***** Dataset records *****

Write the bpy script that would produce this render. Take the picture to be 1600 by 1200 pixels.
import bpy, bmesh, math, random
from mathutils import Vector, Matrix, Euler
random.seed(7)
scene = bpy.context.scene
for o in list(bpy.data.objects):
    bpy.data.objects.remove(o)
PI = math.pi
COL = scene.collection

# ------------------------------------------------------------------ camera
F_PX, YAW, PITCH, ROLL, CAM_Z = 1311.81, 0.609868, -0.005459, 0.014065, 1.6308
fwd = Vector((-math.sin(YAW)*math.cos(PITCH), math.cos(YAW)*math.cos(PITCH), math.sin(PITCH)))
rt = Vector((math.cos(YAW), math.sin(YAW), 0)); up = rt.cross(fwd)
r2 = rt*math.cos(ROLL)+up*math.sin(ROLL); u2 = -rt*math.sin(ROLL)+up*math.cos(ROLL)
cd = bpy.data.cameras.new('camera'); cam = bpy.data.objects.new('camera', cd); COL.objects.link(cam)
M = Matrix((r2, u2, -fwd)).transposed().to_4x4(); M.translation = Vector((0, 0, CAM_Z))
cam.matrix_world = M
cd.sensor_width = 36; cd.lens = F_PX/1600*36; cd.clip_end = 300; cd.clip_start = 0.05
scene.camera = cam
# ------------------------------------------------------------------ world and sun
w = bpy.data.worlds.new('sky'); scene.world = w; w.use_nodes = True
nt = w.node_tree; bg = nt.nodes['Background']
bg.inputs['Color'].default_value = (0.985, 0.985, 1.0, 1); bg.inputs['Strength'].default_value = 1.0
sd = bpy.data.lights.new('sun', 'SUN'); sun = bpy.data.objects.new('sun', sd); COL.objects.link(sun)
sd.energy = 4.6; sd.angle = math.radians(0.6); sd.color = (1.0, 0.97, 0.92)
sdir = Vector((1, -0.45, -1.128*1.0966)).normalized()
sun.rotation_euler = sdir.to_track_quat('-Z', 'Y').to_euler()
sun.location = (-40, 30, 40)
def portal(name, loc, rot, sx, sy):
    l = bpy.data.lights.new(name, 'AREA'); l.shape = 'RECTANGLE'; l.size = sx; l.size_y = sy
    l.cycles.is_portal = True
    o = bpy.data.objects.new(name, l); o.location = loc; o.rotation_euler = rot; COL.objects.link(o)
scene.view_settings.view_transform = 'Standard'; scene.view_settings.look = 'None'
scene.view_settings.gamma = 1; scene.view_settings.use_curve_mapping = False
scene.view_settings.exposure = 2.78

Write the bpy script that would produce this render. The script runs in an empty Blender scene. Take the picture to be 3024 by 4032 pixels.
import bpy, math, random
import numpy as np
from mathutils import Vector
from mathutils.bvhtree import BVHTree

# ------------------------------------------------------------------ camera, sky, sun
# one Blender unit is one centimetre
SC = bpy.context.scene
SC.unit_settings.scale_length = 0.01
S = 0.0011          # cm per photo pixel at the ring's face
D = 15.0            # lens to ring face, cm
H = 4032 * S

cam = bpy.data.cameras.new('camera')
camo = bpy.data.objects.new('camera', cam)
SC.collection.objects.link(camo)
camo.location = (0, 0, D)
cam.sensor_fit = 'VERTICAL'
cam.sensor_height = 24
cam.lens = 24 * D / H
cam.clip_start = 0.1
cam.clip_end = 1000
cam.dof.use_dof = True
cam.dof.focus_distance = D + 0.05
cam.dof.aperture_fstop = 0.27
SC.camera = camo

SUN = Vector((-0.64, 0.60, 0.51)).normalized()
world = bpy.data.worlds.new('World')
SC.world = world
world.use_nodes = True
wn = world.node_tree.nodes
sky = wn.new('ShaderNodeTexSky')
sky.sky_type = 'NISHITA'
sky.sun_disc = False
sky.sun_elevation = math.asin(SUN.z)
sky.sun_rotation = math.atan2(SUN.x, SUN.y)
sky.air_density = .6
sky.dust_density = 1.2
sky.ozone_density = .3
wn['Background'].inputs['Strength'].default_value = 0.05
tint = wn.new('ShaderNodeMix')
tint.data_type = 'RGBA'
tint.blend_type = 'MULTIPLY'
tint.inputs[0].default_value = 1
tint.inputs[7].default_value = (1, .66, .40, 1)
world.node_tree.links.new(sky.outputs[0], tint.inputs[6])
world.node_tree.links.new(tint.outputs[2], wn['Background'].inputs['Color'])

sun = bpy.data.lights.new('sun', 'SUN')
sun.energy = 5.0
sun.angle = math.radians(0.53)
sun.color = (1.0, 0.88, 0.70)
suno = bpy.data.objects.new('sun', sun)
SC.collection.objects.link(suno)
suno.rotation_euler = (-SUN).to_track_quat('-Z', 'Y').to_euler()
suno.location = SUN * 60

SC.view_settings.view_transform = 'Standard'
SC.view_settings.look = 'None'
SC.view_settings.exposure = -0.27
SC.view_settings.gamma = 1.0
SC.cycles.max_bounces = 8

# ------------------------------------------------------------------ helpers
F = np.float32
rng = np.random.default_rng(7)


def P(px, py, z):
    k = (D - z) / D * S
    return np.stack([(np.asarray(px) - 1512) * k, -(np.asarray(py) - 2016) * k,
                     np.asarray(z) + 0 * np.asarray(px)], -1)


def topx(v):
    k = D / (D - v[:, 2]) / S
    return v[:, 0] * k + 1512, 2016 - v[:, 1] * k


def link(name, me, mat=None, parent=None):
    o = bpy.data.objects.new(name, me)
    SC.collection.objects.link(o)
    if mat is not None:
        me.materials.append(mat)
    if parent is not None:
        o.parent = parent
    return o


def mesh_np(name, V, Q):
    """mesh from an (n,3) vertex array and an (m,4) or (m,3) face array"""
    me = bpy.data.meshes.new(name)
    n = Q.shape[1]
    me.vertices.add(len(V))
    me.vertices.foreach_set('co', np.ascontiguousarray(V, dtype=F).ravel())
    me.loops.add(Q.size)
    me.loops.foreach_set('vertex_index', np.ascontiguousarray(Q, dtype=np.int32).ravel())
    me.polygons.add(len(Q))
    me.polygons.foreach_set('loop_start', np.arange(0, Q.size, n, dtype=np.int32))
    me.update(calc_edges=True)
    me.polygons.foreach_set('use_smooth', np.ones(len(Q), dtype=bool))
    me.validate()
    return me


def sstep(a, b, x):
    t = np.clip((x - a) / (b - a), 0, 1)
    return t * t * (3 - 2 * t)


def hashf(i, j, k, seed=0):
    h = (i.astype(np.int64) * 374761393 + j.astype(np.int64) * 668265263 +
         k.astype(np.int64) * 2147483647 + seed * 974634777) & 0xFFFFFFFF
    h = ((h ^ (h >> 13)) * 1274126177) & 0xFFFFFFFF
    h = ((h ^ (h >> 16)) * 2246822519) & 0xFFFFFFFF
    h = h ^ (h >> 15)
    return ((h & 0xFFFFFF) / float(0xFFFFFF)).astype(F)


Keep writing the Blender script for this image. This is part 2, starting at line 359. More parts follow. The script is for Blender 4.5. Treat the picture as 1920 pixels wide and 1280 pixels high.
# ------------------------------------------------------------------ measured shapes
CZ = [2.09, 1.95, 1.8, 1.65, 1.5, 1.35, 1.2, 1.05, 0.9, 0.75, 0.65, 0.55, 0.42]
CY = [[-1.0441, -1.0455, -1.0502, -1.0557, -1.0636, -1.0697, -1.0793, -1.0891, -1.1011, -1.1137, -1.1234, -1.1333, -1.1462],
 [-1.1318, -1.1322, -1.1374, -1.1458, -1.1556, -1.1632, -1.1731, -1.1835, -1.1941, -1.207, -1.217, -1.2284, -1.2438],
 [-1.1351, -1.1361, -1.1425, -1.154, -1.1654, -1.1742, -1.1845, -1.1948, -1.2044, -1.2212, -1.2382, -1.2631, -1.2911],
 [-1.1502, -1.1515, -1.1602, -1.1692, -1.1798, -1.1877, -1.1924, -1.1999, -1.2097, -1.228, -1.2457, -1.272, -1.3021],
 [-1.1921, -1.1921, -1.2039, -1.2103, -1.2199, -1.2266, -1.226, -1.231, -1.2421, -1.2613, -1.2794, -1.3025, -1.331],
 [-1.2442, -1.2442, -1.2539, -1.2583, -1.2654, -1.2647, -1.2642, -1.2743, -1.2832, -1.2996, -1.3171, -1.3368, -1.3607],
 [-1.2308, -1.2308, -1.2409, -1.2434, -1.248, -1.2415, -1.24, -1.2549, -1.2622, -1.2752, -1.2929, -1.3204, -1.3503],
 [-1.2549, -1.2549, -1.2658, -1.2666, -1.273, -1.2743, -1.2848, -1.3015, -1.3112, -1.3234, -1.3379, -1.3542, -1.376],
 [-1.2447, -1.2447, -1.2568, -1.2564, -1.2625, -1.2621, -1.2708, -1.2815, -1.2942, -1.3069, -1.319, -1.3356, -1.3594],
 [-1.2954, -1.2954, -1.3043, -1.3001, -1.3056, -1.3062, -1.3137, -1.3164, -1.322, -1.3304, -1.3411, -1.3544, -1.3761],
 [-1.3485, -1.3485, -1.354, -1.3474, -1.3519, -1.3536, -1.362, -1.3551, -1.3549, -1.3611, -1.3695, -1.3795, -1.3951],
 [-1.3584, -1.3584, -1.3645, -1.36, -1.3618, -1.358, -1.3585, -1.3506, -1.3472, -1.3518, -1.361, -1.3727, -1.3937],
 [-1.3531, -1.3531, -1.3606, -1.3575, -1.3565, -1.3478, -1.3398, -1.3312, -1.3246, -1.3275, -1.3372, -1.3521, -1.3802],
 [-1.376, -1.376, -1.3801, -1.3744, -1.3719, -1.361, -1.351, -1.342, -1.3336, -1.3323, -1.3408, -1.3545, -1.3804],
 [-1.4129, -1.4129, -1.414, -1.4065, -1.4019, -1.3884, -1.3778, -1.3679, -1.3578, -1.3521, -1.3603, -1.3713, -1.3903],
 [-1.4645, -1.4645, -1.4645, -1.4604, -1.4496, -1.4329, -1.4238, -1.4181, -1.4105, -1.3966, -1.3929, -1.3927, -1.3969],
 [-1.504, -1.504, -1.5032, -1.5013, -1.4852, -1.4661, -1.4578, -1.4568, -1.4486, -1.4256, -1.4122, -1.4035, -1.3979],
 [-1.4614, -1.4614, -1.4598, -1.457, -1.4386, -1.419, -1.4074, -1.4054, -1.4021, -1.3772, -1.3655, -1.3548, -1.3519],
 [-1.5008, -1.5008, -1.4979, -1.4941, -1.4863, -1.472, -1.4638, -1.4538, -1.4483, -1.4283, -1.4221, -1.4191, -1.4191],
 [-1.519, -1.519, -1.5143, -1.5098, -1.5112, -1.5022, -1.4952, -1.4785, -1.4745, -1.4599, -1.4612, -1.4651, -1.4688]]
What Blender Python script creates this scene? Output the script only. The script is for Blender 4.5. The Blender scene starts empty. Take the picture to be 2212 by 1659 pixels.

*****

Out of the data above, set down the lines from the one with "Write the bpy script that would produce this render. The" to the one with "from mathutils.bvhtree import BVHTree", both included, exactly as written and with no additions.

• _Written reply_:
Write the bpy script that would produce this render. The script runs in an empty Blender scene. Take the picture to be 3024 by 4032 pixels.
import bpy, math, random
import numpy as np
from mathutils import Vector
from mathutils.bvhtree import BVHTree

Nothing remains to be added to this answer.